A propósito de
los umbrales entre juego y música, locura y razón, me ha tomado por sorpresa la
muerte de Daniel Johnston: un adorable demente que jugó muy en serio a ser
artista y alcanzó una fama insólita pero persistente. Primero lo conocí como
dibujante, cuando mi hija me mostró esa rana alienígena que se popularizó gracias
a la camiseta de Kurt Cobain. Y poco después vimos juntos The devil and Daniel Johnston,[1] un
documental que nos dejó estremecidos por la tragedia de su protagonista, por su
fáustica voluntad de triunfar, y por su descenso a los infiernos de la locura.
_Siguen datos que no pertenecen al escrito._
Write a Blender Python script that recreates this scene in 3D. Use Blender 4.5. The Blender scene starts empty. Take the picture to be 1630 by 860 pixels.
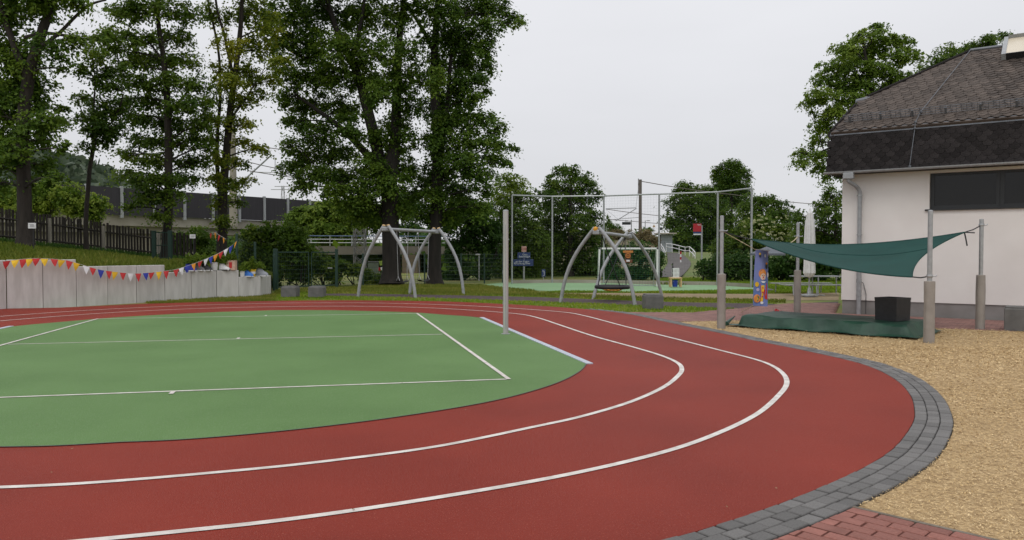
import bpy, math, random
import numpy as np
from mathutils import Vector, Matrix
rng = np.random.default_rng(7); random.seed(7)
S = bpy.context.scene; COL = S.collection
# ------------------------------------------------------------------ camera, world, sun, exposure
F = 1226.0; PITCH = math.atan(30 / F); EYE = 1.6
cam = bpy.data.cameras.new('camera'); cam.sensor_width = 36.0; cam.lens = 36.0 * F / 1630; cam.clip_end = 3000; cam.clip_start = 0.1
co = bpy.data.objects.new('camera', cam); COL.objects.link(co); S.camera = co
co.location = (0, 0, EYE); co.rotation_euler = (math.pi / 2 - PITCH, 0, 0)
SUN_EL, SUN_AZ = math.radians(58), math.radians(200)   # azimuth from +Y clockwise
W = bpy.data.worlds.new('World'); S.world = W; W.use_nodes = True
nt = W.node_tree; nt.nodes.clear()
out = nt.nodes.new('ShaderNodeOutputWorld'); bg = nt.nodes.new('ShaderNodeBackground'); bg.inputs[1].default_value = 0.1
sky = nt.nodes.new('ShaderNodeTexSky'); sky.sky_type = 'NISHITA'; sky.sun_disc = False
sky.sun_elevation = SUN_EL; sky.sun_rotation = SUN_AZ
tc = nt.nodes.new('ShaderNodeTexCoord'); sp = nt.nodes.new('ShaderNodeSeparateXYZ'); nt.links.new(tc.outputs['Generated'], sp.inputs[0])
ma = nt.nodes.new('ShaderNodeMath'); ma.operation = 'MULTIPLY_ADD'; ma.use_clamp = True; nt.links.new(sp.outputs[2], ma.inputs[0]); ma.inputs[1].default_value = 1.0; ma.inputs[2].default_value = 0.0
cr = nt.nodes.new('ShaderNodeMix'); cr.data_type = 'RGBA'   # cloud cover: a little brighter overhead
cr.inputs[6].default_value = (6.85, 6.87, 7.15, 1); cr.inputs[7].default_value = (12.0, 12.1, 12.5, 1); nt.links.new(ma.outputs[0], cr.inputs[0])
nz = nt.nodes.new('ShaderNodeTexNoise'); nz.inputs['Scale'].default_value = 2.2; nz.inputs['Detail'].default_value = 4
mp = nt.nodes.new('ShaderNodeMapping'); mp.inputs['Scale'].default_value = (1, 1, 3.5); nt.links.new(tc.outputs['Generated'], mp.inputs[0]); nt.links.new(mp.outputs[0], nz.inputs['Vector'])
mr = nt.nodes.new('ShaderNodeMapRange'); mr.inputs[1].default_value = .3; mr.inputs[2].default_value = .7; mr.inputs[3].default_value = .965; mr.inputs[4].default_value = 1.035; nt.links.new(nz.outputs[0], mr.inputs[0])
mm = nt.nodes.new('ShaderNodeMix'); mm.data_type = 'RGBA'; mm.blend_type = 'MULTIPLY'; mm.inputs[0].default_value = 1
nt.links.new(cr.outputs[2], mm.inputs[6]); nt.links.new(mr.outputs[0], mm.inputs[7])
mx = nt.nodes.new('ShaderNodeMix'); mx.data_type = 'RGBA'; mx.inputs[0].default_value = 0.95
nt.links.new(sky.outputs[0], mx.inputs[6]); nt.links.new(mm.outputs[2], mx.inputs[7])
nt.links.new(mx.outputs[2], bg.inputs[0]); nt.links.new(bg.outputs[0], out.inputs[0])
sl = bpy.data.lights.new('sun', 'SUN'); sl.energy = 0.85; sl.angle = math.radians(25); sl.color = (1, .96, .9)
so = bpy.data.objects.new('sun', sl); COL.objects.link(so)
sd = Vector((math.sin(SUN_AZ) * math.cos(SUN_EL), math.cos(SUN_AZ) * math.cos(SUN_EL), math.sin(SUN_EL)))
so.rotation_euler = sd.to_track_quat('Z', 'Y').to_euler()
S.view_settings.view_transform = 'Standard'; S.view_settings.look = 'None'; S.view_settings.exposure = 0.0; S.view_settings.gamma = 1
S.render.engine = 'CYCLES'; S.cycles.max_bounces = 9; S.cycles.diffuse_bounces = 6; S.cycles.transmission_bounces = 6; S.cycles.transparent_max_bounces = 4

# ------------------------------------------------------------------ helpers
def ray(px, py):
    a = (px - 815) / F; b = (430 - py) / F
    return np.array([a, math.cos(PITCH) + b * math.sin(PITCH), -math.sin(PITCH) + b * math.cos(PITCH)])
def G(px, py, z=0.0):
    d = ray(px, py); t = (z - EYE) / d[2]; return np.array([d[0] * t, d[1] * t, z])
def P(px, py, Y):
    d = ray(px, py); t = Y / d[1]; return np.array([d[0] * t, Y, EYE + d[2] * t])
def catmull(pts, n=6, closed=False):
    p = [np.asarray(q, float) for q in pts]; N = len(p); o = []
    for i in range(N if closed else N - 1):
        if closed: a, b, c, d = p[i - 1], p[i], p[(i + 1) % N], p[(i + 2) % N]
        else: a, b, c, d = p[max(i - 1, 0)], p[i], p[i + 1], p[min(i + 2, N - 1)]
        for k in range(n):
            t = k / n
            o.append(.5 * (2 * b + (c - a) * t + (2 * a - 5 * b + 4 * c - d) * t * t + (3 * b - a - 3 * c + d) * t ** 3))
    if not closed: o.append(p[-1])
    return o
def resample(pts, step):
    p = np.array(pts, float); seg = np.linalg.norm(np.diff(p, axis=0), axis=1); s = np.concatenate([[0], np.cumsum(seg)])
    n = max(2, int(round(s[-1] / step)) + 1); q = np.linspace(0, s[-1], n)
    return np.stack([np.interp(q, s, p[:, k]) for k in range(p.shape[1])], 1)

MATS = {}
def mat(name, col, rough=.7, col2=None, scale=8, bump=0, bscale=None, metal=0, spec=.5, detail=5, trans=0, contrast=(.35, .65), island=0, stretch=None, fleck=None):
    """Principled material: two-tone noise colour, optional fine bump, per-object or per-island variation, flecks."""
    if name in MATS: return MATS[name]
    m = bpy.data.materials.new(name); m.use_nodes = True; t = m.node_tree; N = t.nodes; L = t.links
    b = N['Principled BSDF']; b.inputs['Roughness'].default_value = rough; b.inputs['Metallic'].default_value = metal
    b.inputs['Specular IOR Level'].default_value = spec
    tcn = N.new('ShaderNodeTexCoord'); vec = tcn.outputs['Object']
    if stretch:
        mpn = N.new('ShaderNodeMapping'); mpn.inputs['Scale'].default_value = stretch; L.new(vec, mpn.inputs[0]); vec = mpn.outputs[0]
    c4 = (*col, 1); d4 = (*(col2 if col2 else [c * .85 for c in col]), 1)
    n = N.new('ShaderNodeTexNoise'); n.inputs['Scale'].default_value = scale; n.inputs['Detail'].default_value = detail; L.new(vec, n.inputs['Vector'])
    r = N.new('ShaderNodeMapRange'); r.inputs[1].default_value = contrast[0]; r.inputs[2].default_value = contrast[1]; L.new(n.outputs[0], r.inputs[0])
    x = N.new('ShaderNodeMix'); x.data_type = 'RGBA'; x.inputs[6].default_value = d4; x.inputs[7].default_value = c4; L.new(r.outputs[0], x.inputs[0])
    src = x.outputs[2]
    if fleck:
        fs, fc, thr = fleck
        v = N.new('ShaderNodeTexNoise'); v.inputs['Scale'].default_value = fs; v.inputs['Detail'].default_value = 2; L.new(vec, v.inputs['Vector'])
        fr = N.new('ShaderNodeMapRange'); fr.inputs[1].default_value = thr; fr.inputs[2].default_value = thr + .08; L.new(v.outputs[0], fr.inputs[0])
        fx = N.new('ShaderNodeMix'); fx.data_type = 'RGBA'; fx.inputs[7].default_value = (*fc, 1); L.new(fr.outputs[0], fx.inputs[0]); L.new(src, fx.inputs[6]); src = fx.outputs[2]
    if island:
        g = N.new('ShaderNodeNewGeometry'); oi = N.new('ShaderNodeObjectInfo')
        ad = N.new('ShaderNodeMath'); ad.operation = 'ADD'; L.new(g.outputs['Random Per Island'], ad.inputs[0]); L.new(oi.outputs['Random'], ad.inputs[1])
        fr2 = N.new('ShaderNodeMath'); fr2.operation = 'FRACT'; L.new(ad.outputs[0], fr2.inputs[0])
        ir = N.new('ShaderNodeMapRange'); ir.inputs[3].default_value = 1 - island; ir.inputs[4].default_value = 1 + island; L.new(fr2.outputs[0], ir.inputs[0])
        ix = N.new('ShaderNodeMix'); ix.data_type = 'RGBA'; ix.blend_type = 'MULTIPLY'; ix.inputs[0].default_value = 1; L.new(src, ix.inputs[6]); L.new(ir.outputs[0], ix.inputs[7]); src = ix.outputs[2]
    L.new(src, b.inputs['Base Color'])
    if bump:
        bn = N.new('ShaderNodeTexNoise'); bn.inputs['Scale'].default_value = bscale or scale * 4; bn.inputs['Detail'].default_value = 3; L.new(vec, bn.inputs['Vector'])
        bp = N.new('ShaderNodeBump'); bp.inputs['Strength'].default_value = bump; bp.inputs['Distance'].default_value = .02; L.new(bn.outputs[0], bp.inputs['Height']); L.new(bp.outputs[0], b.inputs['Normal'])
    if trans:
        o = N['Material Output']; tr = N.new('ShaderNodeBsdfTranslucent'); L.new(src, tr.inputs[0]); ms = N.new('ShaderNodeMixShader'); ms.inputs[0].default_value = trans
        L.new(b.outputs[0], ms.inputs[1]); L.new(tr.outputs[0], ms.inputs[2]); L.new(ms.outputs[0], o.inputs[0])
    MATS[name] = m; return m
def leafmat(name, a, b, c, trans=.3):
    """leaf colour varies clump by clump (attribute) and leaf by leaf."""
    m = bpy.data.materials.new(name); m.use_nodes = True; t = m.node_tree; N = t.nodes; L = t.links
    p = N['Principled BSDF']; p.inputs['Roughness'].default_value = .5; p.inputs['Specular IOR Level'].default_value = .18
    at = N.new('ShaderNodeAttribute'); at.attribute_name = 'tint'
    r = N.new('ShaderNodeValToRGB'); e = r.color_ramp.elements; e[0].color = (*a, 1); e[0].position = 0.05; e[1].color = (*c, 1); e[1].position = .95
    k = e.new(.5); k.color = (*b, 1); L.new(at.outputs['Fac'], r.inputs[0]); L.new(r.outputs[0], p.inputs['Base Color'])
    tr = N.new('ShaderNodeBsdfTranslucent'); L.new(r.outputs[0], tr.inputs[0]); ms = N.new('ShaderNodeMixShader'); ms.inputs[0].default_value = trans
    L.new(p.outputs[0], ms.inputs[1]); L.new(tr.outputs[0], ms.inputs[2]); L.new(ms.outputs[0], N['Material Output'].inputs[0]); return m

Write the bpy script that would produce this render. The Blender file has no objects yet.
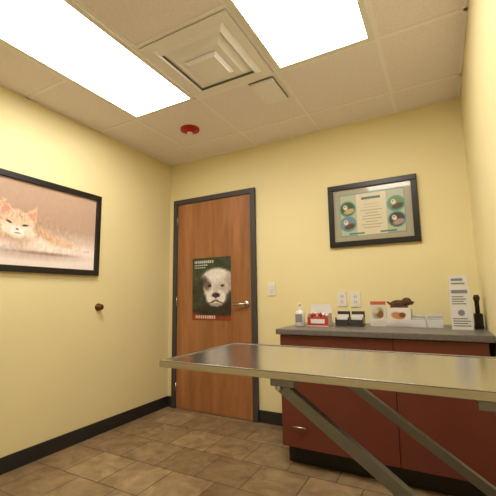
import bpy, bmesh, math, numpy as np
from mathutils import Vector, Matrix
sc=bpy.context.scene
try:
    sc.view_settings.view_transform='Standard'
except Exception: pass
XL,XR,YB,YF,H=-2.4795,0.2201,2.8717,-1.0,2.48

# ---------------- camera ----------------
f,pi_,ya,ro,hc=356.23,0.1352,0.4946,-0.0146,1.065
F=Vector((-math.sin(ya)*math.cos(pi_),math.cos(ya)*math.cos(pi_),math.sin(pi_)))
Rt=Vector((math.cos(ya),math.sin(ya),0)); U=Rt.cross(F)
c,s=math.cos(ro),math.sin(ro)
R2=c*Rt+s*U; U2=-s*Rt+c*U
cam_d=bpy.data.cameras.new('camera'); cam=bpy.data.objects.new('camera',cam_d); sc.collection.objects.link(cam)
M=Matrix((R2,U2,-F)).transposed().to_4x4(); M.translation=Vector((0,0,hc)); cam.matrix_world=M
cam_d.sensor_width=36; cam_d.lens=f/496*36; cam_d.clip_start=0.02
sc.camera=cam

# ---------------- materials ----------------
def lin(c):
    return tuple(((x/255)/12.92 if x/255<=0.04045 else ((x/255+0.055)/1.055)**2.4) for x in c)
def mat(name,rgb,rough=.6,metal=0,bump=0,bscale=60,var=0,vscale=3,spec=None,alpha=1,trans=0,emit=0,coat=0,stretch=None):
    m=bpy.data.materials.new(name); m.use_nodes=True
    nt=m.node_tree; b=nt.nodes['Principled BSDF']
    col=lin(rgb)
    b.inputs['Base Color'].default_value=(*col,1); b.inputs['Roughness'].default_value=rough
    b.inputs['Metallic'].default_value=metal
    if spec is not None: b.inputs['Specular IOR Level'].default_value=spec
    if coat: b.inputs['Coat Weight'].default_value=coat; b.inputs['Coat Roughness'].default_value=.05
    if trans: b.inputs['Transmission Weight'].default_value=trans
    if alpha<1: b.inputs['Alpha'].default_value=alpha
    if emit:
        b.inputs['Emission Color'].default_value=(*col,1); b.inputs['Emission Strength'].default_value=emit
    tc=nt.nodes.new('ShaderNodeTexCoord'); mp=nt.nodes.new('ShaderNodeMapping')
    nt.links.new(tc.outputs['Object'],mp.inputs['Vector'])
    if stretch: mp.inputs['Scale'].default_value=stretch
    if var:
        n=nt.nodes.new('ShaderNodeTexNoise'); n.inputs['Scale'].default_value=vscale; n.inputs['Detail'].default_value=6
        nt.links.new(mp.outputs[0],n.inputs['Vector'])
        r=nt.nodes.new('ShaderNodeValToRGB')
        r.color_ramp.elements[0].position=.3; r.color_ramp.elements[1].position=.7
        r.color_ramp.elements[0].color=(*[max(0,x*(1-var)) for x in col],1)
        r.color_ramp.elements[1].color=(*[min(1,x*(1+var)) for x in col],1)
        nt.links.new(n.outputs['Fac'],r.inputs['Fac']); nt.links.new(r.outputs[0],b.inputs['Base Color'])
    if bump:
        n=nt.nodes.new('ShaderNodeTexNoise'); n.inputs['Scale'].default_value=bscale; n.inputs['Detail'].default_value=4
        nt.links.new(mp.outputs[0],n.inputs['Vector'])
        bp=nt.nodes.new('ShaderNodeBump'); bp.inputs['Strength'].default_value=bump; bp.inputs['Distance'].default_value=.002
        nt.links.new(n.outputs['Fac'],bp.inputs['Height']); nt.links.new(bp.outputs[0],b.inputs['Normal'])
    return m
M_wall=mat('wall_paint',(237,224,174),.5,bump=.35,bscale=120,var=.03,vscale=1.5,spec=.3)
M_ceil=mat('ceiling_tile',(242,234,236),.95,bump=.6,bscale=180,var=.05,vscale=90)
M_tbar=mat('ceiling_grid_metal',(246,242,242),.6)
M_white=mat('white_plastic',(232,229,220),.4,var=.02)
M_vent=mat('vent_enamel',(242,240,240),.5,var=.02)
M_ventdark=mat('vent_shadow',(165,160,154),.8)
M_gap=mat('panel_gap',(110,104,98),.8)
M_base=mat('baseboard_vinyl',(38,36,36),.5,var=.1)
M_frame=mat('door_frame_paint',(66,62,64),.5,var=.05)
M_black=mat('black_lacquer',(22,19,18),.35,var=.1)
M_blackp=mat('black_plastic',(28,27,27),.45)
M_red=mat('red_plastic',(176,20,30),.4)
M_steel=mat('brushed_steel',(206,207,212),.2,metal=1,bump=.10,bscale=14,stretch=(1,22,22),var=.06,vscale=10)
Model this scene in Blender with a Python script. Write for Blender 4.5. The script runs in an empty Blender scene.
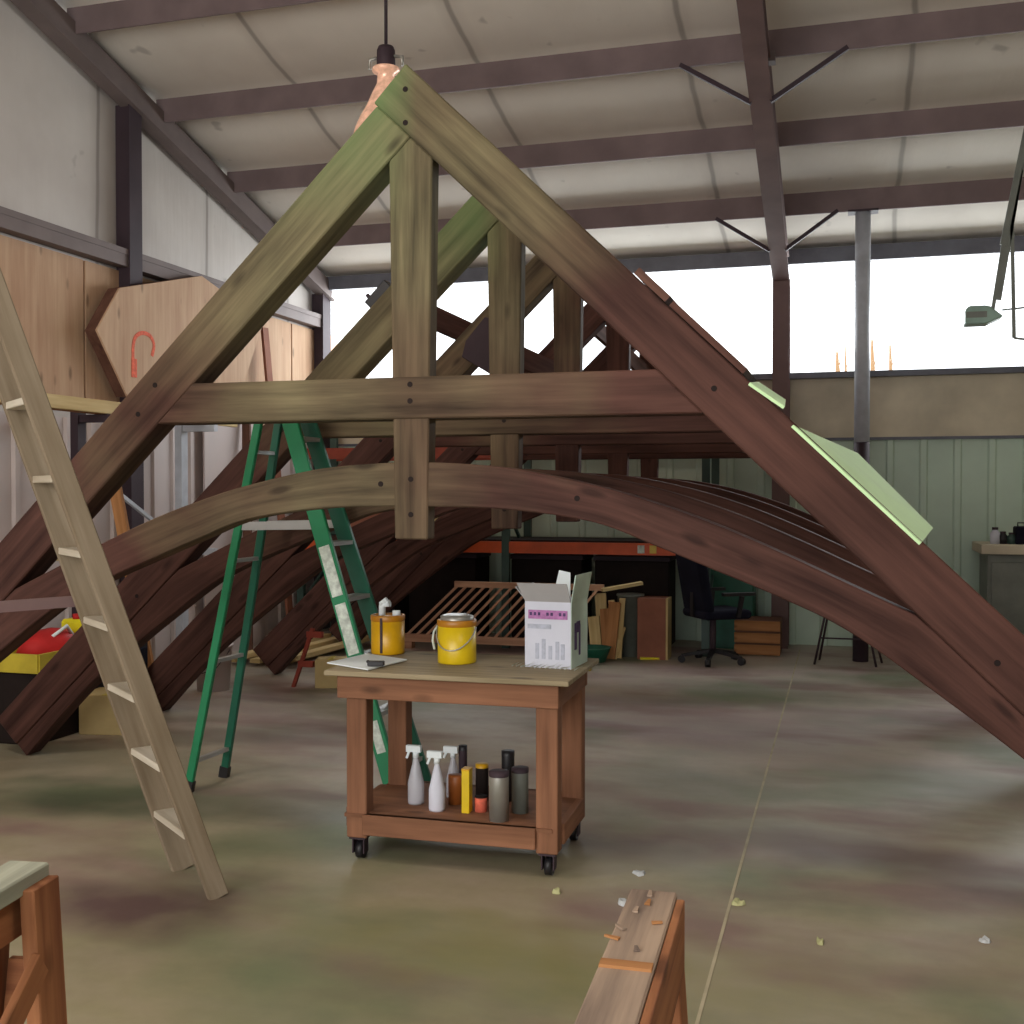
import bpy, math, random
from mathutils import Vector, Matrix, Euler
random.seed(7)
C = bpy.context.scene.collection
R = math.radians
# ------------------------------------------------------------------ camera
CAMH = 1.65
F = 1120.0
rot = Euler((R(90 - 1.075), 0, R(16.4)), 'XYZ')
cam_d = bpy.data.cameras.new('camera'); cam = bpy.data.objects.new('camera', cam_d); C.objects.link(cam)
cam.location = (0, 0, CAMH); cam.rotation_euler = rot
cam_d.sensor_width = 36; cam_d.lens = F / 1024 * 36; cam_d.clip_start = 0.05; cam_d.clip_end = 400
bpy.context.scene.camera = cam
RM = rot.to_matrix()
def ray(px, py): return RM @ Vector(((px - 512) / F, (512 - py) / F, -1))
def onY(px, py, Y):
    d = ray(px, py); return Vector((0, 0, CAMH)) + d * (Y / d.y)
def onX(px, py, X):
    d = ray(px, py); return Vector((0, 0, CAMH)) + d * (X / d.x)
def onZ(px, py, Z):
    d = ray(px, py); return Vector((0, 0, CAMH)) + d * ((Z - CAMH) / d.z)

# ------------------------------------------------------------------ materials
def new_mat(name, rough=0.7, metal=0.0):
    m = bpy.data.materials.new(name); m.use_nodes = True
    nt = m.node_tree; b = nt.nodes['Principled BSDF']
    b.inputs['Roughness'].default_value = rough; b.inputs['Metallic'].default_value = metal
    if rough > .5: b.inputs['Specular IOR Level'].default_value = .18
    return m, nt, b
def nd(nt, t, **kw):
    n = nt.nodes.new(t)
    for k, v in kw.items(): setattr(n, k, v)
    return n
def ramp(nt, fac, stops, interp='LINEAR'):
    r = nd(nt, 'ShaderNodeValToRGB'); cr = r.color_ramp; cr.interpolation = interp
    while len(cr.elements) < len(stops): cr.elements.new(0.5)
    for e, (p, c) in zip(cr.elements, stops):
        e.position = p; e.color = (c[0], c[1], c[2], 1) if not isinstance(c, (int, float)) else (c, c, c, 1)
    nt.links.new(fac, r.inputs[0]); return r.outputs[0]
def lin(c):   # sRGB 0-255 to linear
    return tuple(((v / 255) / 12.92 if v / 255 <= .04045 else ((v / 255 + .055) / 1.055) ** 2.4) for v in c)
def mixc(nt, fac, a, b, mode='MIX'):
    n = nd(nt, 'ShaderNodeMix', data_type='RGBA', blend_type=mode)
    L = nt.links
    if isinstance(fac, (int, float)): n.inputs[0].default_value = fac
    else: L.new(fac, n.inputs[0])
    for s, v in ((6, a), (7, b)):
        if isinstance(v, tuple): n.inputs[s].default_value = (*v, 1)
        else: L.new(v, n.inputs[s])
    return n.outputs[2]
def noise(nt, vec, scale, detail=4, rough=.55, mapscale=None):
    if mapscale:
        mp = nd(nt, 'ShaderNodeMapping'); mp.inputs['Scale'].default_value = mapscale
        nt.links.new(vec, mp.inputs[0]); vec = mp.outputs[0]
    n = nd(nt, 'ShaderNodeTexNoise'); n.inputs['Scale'].default_value = scale
    n.inputs['Detail'].default_value = detail; n.inputs['Roughness'].default_value = rough
    nt.links.new(vec, n.inputs['Vector']); return n.outputs[0]
def math_(nt, op, a, b=None, clamp=False):
    n = nd(nt, 'ShaderNodeMath', operation=op, use_clamp=clamp)
    for i, v in enumerate((a, b)):
        if v is None: continue
        if isinstance(v, (int, float)): n.inputs[i].default_value = v
        else: nt.links.new(v, n.inputs[i])
    return n.outputs[0]
def bump(nt, b, h, strength=.3, dist=.01):
    n = nd(nt, 'ShaderNodeBump'); n.inputs['Strength'].default_value = strength; n.inputs['Distance'].default_value = dist
    nt.links.new(h, n.inputs['Height']); nt.links.new(n.outputs[0], b.inputs['Normal'])

def wood(name, dark, light, green=None, rough=.75, knots=True):
    m, nt, b = new_mat(name, rough)
    at = nd(nt, 'ShaderNodeAttribute', attribute_name='grain').outputs['Vector']
    oi = nd(nt, 'ShaderNodeObjectInfo')
    add = nd(nt, 'ShaderNodeVectorMath', operation='ADD'); nt.links.new(at, add.inputs[0])
    sc = nd(nt, 'ShaderNodeVectorMath', operation='SCALE'); sc.inputs[0].default_value = (7, 3, 5)
    nt.links.new(oi.outputs['Random'], sc.inputs['Scale']); nt.links.new(sc.outputs[0], add.inputs[1])
    v = add.outputs[0]
    g1 = noise(nt, v, 1, 5, .6, (1.2, 22, 22))
    g2 = noise(nt, v, 1, 3, .5, (1.3, 4, 4))
    f = math_(nt, 'ADD', math_(nt, 'MULTIPLY', g1, .55), math_(nt, 'MULTIPLY', g2, .5))
    col = ramp(nt, f, [(.36, lin(dark)), (.68, lin(light))])
    if green:
        pos = nd(nt, 'ShaderNodeNewGeometry').outputs['Position']
        sp = nd(nt, 'ShaderNodeSeparateXYZ'); nt.links.new(pos, sp.inputs[0])
        dx = math_(nt, 'ABSOLUTE', math_(nt, 'ADD', sp.outputs[0], 2.25))
        gx = math_(nt, 'SUBTRACT', .72, math_(nt, 'MULTIPLY', dx, .62))
        gz = math_(nt, 'MULTIPLY', math_(nt, 'SUBTRACT', sp.outputs[2], 1.9), .45)
        gn = math_(nt, 'MULTIPLY', math_(nt, 'SUBTRACT', noise(nt, pos, 1.6, 3), .5), 1.4)
        gy = math_(nt, 'MULTIPLY', math_(nt, 'SUBTRACT', sp.outputs[1], 6.4), .55, clamp=True)
        gf = math_(nt, 'SUBTRACT', math_(nt, 'ADD', math_(nt, 'ADD', gx, gz), gn, clamp=True), gy, clamp=True)
        gcol = ramp(nt, f, [(.36, lin(green[0])), (.68, lin(green[1]))])
        col = mixc(nt, gf, col, gcol)
        # moss-green bloom near the head of the rafters
        gb = math_(nt, 'MULTIPLY', math_(nt, 'SUBTRACT', sp.outputs[2], 2.75), 1.6, clamp=True)
        gl2 = math_(nt, 'MULTIPLY', math_(nt, 'SUBTRACT', -1.72, sp.outputs[0]), 6., clamp=True)
        gb2 = math_(nt, 'MULTIPLY', math_(nt, 'MULTIPLY', gb, gl2), math_(nt, 'MULTIPLY', math_(nt, 'SUBTRACT', noise(nt, pos, 2.5, 2), gy), 1.5), clamp=True)
        col = mixc(nt, gb2, col, lin((98, 128, 78)))
    if knots:
        mp = nd(nt, 'ShaderNodeMapping'); mp.inputs['Scale'].default_value = (2.2, 6, 6); nt.links.new(v, mp.inputs[0])
        vo = nd(nt, 'ShaderNodeTexVoronoi'); vo.inputs['Scale'].default_value = 1; nt.links.new(mp.outputs[0], vo.inputs['Vector'])
        k = ramp(nt, vo.outputs['Distance'], [(.07, 1.), (.16, 0.)])
        col = mixc(nt, math_(nt, 'MULTIPLY', k, .6), col, lin(tuple(int(x * .55) for x in dark)))
    nt.links.new(col, b.inputs['Base Color'])
    bump(nt, b, g1, .35, .004)
    return m
def plain(name, c, rough=.6, metal=0., var=.18, scale=6, emit=None):
    m, nt, b = new_mat(name, rough, metal)
    tc = nd(nt, 'ShaderNodeTexCoord').outputs['Object']
    n = noise(nt, tc, scale, 4)
    lo = tuple(v * (1 - var) for v in lin(c)); hi = tuple(min(1, v * (1 + var)) for v in lin(c))
    nt.links.new(ramp(nt, n, [(.3, lo), (.7, hi)]), b.inputs['Base Color'])
    bump(nt, b, n, .08, .003)
    if emit:
        b.inputs['Emission Color'].default_value = (*lin(emit[0]), 1); b.inputs['Emission Strength'].default_value = emit[1]
    return m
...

Aun dentro de la ambigua estirpe de los “artistas
locos” habría que buscarle un sitio propio: a medio camino entre aquellos cuyo
genio era nutrido por su demencia —como Van Gogh o Brian Wilson— y aquellos
cuya carrera fue interrumpida por sus crisis —como Syd Barret o Roky Erickson.
Desde una perspectiva convencional, Johnston era mal instrumentista y peor
cantante, pero fueron sus deficiencias técnicas, justamente, las que volvieron
desgarradoras sus canciones: cuando uno lo escucha cantar “I heard the voice of Satan crying in the woods / I saw my own heart
laying black with blood”, es casi imposible no contagiarse con su llanto y
con su pavor.
Algo similar ocurre con sus dibujos, muchos de ellos
realizados con bolígrafo sobre hojas de cuaderno. Junto con personajes ajenos
como el fantasma Casper o el Capitán América, Johnston hizo convivir a sus
héroes y a sus villanos —el boxeador sin cerebro, el perro de tres ojos, los
globos oculares y el ubicuo Satán, entre otros— para representar el drama
teológico de su interior. Por más que a veces tuviera tono de comedia, en ese
drama se ponía en juego el alma del artista pero también la salvación del
mundo: un combate tan intenso que hubiera consumido a Johnston si no contara
con el recuerdo de Laurie, su musa imposible, el amor de su vida, a quien
dedicó la mayoría de sus canciones.
Acaso para compensarlo por su impericia artística y su
infortunio amoroso, el demonio de la locura concedió a Johnston una
clarividencia y una creatividad que muy pocos artistas poseen. Por lo demás, no
habría que llorar su muerte, pues él la soñó —una y otra vez— como un alivio
para sus dolores y como el escenario ideal para alcanzar el amor. Porque “True love will find you in the end / You’ll
find out just who was your friend / Don’t be sad, I know you will / but don’t
give up / True love will find you in the end.”
[1] The Devil and Daniel
Johnston, Jeff
Feuerzeig (director), Harry S. Rosenthal (productor), Estados Unidos 2005.